_DATASET RECORDS_:
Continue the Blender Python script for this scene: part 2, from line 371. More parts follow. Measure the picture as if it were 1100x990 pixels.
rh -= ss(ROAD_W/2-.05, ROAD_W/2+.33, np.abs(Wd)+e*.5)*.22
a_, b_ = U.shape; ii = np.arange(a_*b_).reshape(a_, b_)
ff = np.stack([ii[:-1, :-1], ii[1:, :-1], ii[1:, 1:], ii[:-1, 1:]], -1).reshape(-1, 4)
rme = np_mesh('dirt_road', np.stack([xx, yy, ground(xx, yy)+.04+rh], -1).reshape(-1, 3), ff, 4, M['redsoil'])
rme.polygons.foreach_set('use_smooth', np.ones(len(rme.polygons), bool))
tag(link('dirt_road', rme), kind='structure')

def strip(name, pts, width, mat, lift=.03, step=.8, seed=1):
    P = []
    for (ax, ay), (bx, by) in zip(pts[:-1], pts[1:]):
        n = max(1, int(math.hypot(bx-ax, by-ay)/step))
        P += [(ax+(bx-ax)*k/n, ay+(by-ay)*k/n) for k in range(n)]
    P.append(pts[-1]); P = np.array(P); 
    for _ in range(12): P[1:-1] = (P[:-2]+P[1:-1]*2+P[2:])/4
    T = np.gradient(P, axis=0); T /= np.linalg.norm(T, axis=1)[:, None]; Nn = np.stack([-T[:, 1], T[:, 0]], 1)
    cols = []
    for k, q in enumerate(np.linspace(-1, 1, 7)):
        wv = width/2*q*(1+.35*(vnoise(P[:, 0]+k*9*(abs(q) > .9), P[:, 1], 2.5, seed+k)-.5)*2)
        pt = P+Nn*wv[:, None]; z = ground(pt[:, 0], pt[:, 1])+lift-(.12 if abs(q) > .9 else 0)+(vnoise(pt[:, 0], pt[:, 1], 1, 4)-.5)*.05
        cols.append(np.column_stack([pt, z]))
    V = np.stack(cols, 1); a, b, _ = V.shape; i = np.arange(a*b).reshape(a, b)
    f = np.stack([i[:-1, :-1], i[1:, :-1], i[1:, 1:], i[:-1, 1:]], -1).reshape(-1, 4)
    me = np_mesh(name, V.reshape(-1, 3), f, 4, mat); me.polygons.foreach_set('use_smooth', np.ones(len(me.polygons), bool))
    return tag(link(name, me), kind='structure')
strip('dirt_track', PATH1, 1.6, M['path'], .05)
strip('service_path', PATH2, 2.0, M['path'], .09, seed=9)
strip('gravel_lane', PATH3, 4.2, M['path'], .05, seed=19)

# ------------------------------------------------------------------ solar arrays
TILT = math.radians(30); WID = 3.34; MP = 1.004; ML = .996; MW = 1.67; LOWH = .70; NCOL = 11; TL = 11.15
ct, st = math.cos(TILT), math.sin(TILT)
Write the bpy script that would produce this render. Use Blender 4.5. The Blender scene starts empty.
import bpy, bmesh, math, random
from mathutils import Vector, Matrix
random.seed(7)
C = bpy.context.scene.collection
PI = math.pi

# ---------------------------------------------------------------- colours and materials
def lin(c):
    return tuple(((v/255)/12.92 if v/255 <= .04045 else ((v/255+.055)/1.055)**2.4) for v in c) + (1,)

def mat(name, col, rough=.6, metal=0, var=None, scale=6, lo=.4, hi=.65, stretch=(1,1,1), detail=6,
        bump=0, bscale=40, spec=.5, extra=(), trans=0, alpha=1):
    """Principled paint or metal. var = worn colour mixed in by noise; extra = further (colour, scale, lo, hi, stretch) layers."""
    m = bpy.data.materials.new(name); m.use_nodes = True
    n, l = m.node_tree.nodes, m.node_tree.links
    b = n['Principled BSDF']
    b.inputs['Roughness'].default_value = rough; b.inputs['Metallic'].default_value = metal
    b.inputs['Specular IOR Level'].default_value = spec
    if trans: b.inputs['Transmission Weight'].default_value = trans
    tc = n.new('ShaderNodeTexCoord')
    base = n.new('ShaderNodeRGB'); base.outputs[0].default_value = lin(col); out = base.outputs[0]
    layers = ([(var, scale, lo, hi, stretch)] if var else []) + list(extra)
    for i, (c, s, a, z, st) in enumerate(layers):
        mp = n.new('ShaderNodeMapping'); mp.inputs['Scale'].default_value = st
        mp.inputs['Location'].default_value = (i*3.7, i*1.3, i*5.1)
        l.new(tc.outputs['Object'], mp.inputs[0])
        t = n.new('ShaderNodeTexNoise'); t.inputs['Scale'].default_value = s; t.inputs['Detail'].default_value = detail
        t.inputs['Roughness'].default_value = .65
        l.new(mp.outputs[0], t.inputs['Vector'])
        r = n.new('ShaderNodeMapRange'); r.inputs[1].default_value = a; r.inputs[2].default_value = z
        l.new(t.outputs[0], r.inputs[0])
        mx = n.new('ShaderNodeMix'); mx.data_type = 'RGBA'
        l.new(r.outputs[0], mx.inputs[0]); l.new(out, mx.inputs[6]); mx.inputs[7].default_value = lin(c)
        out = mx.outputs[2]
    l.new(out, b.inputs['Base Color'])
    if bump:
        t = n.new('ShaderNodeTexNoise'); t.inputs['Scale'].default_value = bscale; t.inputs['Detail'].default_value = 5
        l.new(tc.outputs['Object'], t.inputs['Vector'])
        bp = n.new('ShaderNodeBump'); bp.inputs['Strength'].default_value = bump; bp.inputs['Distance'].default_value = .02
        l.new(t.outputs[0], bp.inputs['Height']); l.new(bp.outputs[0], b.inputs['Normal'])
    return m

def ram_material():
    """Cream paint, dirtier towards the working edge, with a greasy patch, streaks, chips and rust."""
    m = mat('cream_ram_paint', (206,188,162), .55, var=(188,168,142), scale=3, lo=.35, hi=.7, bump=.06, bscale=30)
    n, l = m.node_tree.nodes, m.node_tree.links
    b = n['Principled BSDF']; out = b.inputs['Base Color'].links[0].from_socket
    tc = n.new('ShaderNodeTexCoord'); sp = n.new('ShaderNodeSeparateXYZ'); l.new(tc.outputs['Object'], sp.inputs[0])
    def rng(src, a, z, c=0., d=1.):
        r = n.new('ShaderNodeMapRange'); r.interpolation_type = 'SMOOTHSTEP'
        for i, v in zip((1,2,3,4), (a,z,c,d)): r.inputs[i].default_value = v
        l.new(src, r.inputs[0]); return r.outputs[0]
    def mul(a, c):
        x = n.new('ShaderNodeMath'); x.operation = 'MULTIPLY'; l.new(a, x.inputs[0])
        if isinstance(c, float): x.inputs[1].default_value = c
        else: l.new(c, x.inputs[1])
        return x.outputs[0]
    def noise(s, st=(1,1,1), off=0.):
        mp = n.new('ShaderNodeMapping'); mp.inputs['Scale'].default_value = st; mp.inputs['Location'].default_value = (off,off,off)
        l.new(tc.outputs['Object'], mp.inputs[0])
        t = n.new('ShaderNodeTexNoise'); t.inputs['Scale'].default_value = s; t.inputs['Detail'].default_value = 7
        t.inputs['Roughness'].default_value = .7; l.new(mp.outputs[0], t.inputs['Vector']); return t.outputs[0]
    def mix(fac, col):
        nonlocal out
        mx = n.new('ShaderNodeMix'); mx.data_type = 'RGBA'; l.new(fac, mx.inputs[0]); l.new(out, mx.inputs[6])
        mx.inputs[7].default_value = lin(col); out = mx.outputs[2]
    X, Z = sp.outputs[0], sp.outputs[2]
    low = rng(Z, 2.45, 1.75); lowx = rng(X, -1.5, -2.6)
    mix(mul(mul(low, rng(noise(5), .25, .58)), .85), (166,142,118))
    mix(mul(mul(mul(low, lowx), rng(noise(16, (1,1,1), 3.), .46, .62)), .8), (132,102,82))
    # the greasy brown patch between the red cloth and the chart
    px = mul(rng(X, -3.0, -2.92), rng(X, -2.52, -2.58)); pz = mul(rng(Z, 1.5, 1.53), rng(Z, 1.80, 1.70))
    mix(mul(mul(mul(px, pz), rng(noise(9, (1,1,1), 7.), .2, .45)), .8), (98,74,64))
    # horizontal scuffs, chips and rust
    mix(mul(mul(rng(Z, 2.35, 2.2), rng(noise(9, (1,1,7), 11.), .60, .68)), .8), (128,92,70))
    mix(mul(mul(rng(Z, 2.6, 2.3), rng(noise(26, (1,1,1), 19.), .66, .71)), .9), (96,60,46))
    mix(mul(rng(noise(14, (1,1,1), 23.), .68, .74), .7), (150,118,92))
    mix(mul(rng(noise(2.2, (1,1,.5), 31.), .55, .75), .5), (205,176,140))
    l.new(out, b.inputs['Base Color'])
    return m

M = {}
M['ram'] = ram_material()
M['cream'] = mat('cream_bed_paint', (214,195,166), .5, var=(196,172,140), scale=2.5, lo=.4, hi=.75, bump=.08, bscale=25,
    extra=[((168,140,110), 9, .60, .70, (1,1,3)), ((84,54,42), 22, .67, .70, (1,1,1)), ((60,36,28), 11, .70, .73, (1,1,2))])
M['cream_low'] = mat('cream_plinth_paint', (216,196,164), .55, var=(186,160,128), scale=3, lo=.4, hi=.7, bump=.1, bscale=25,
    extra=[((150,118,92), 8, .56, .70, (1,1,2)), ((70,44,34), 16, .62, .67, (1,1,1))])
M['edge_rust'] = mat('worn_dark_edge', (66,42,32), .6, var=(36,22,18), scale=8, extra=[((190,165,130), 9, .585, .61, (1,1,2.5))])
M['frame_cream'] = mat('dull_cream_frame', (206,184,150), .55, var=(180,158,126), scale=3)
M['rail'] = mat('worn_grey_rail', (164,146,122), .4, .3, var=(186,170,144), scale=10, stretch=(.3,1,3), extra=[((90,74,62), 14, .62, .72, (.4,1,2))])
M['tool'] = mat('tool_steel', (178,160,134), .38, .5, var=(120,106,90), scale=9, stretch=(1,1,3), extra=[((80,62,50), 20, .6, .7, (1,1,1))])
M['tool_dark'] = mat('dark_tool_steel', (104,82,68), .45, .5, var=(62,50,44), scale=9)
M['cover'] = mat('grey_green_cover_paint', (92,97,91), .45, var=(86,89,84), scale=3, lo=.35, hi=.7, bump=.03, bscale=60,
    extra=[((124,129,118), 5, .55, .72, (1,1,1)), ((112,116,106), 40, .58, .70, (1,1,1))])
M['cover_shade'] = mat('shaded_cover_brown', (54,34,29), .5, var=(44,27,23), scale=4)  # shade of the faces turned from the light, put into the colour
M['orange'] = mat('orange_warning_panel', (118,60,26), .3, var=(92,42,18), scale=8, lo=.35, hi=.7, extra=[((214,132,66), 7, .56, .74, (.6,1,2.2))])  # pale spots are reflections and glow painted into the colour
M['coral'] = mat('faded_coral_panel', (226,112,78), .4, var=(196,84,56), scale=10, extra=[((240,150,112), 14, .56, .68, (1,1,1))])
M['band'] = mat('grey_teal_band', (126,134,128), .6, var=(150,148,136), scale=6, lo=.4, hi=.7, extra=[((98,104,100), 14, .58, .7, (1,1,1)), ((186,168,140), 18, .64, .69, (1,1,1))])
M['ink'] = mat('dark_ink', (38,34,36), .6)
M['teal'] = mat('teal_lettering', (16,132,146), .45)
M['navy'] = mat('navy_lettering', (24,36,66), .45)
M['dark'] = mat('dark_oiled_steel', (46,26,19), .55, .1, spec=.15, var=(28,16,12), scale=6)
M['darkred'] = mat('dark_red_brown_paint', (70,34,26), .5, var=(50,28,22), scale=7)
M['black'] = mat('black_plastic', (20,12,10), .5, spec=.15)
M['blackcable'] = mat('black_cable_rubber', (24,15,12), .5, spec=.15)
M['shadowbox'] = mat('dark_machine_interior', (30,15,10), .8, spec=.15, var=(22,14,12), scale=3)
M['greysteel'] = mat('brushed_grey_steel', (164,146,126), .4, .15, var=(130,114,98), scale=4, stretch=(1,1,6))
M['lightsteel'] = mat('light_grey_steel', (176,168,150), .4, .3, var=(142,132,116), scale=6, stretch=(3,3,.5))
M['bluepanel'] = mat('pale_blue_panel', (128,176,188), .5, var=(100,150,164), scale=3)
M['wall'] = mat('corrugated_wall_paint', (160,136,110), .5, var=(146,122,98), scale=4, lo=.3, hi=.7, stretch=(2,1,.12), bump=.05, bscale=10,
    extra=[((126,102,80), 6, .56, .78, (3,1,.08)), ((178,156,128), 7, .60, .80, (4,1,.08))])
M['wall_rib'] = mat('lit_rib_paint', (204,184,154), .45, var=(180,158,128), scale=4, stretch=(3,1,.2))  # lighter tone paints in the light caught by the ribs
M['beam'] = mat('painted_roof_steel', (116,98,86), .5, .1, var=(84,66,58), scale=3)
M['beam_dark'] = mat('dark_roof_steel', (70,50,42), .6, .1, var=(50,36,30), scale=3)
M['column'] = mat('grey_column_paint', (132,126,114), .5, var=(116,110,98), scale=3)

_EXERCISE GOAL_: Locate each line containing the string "script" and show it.

_RESULT FOR THIS EXERCISE_:
Continue the Blender Python script for this scene: part 2, from line 371. More parts follow. Measure the picture as if it were 1100x990 pixels.
Write the bpy script that would produce this render. Use Blender 4.5. The Blender scene starts empty.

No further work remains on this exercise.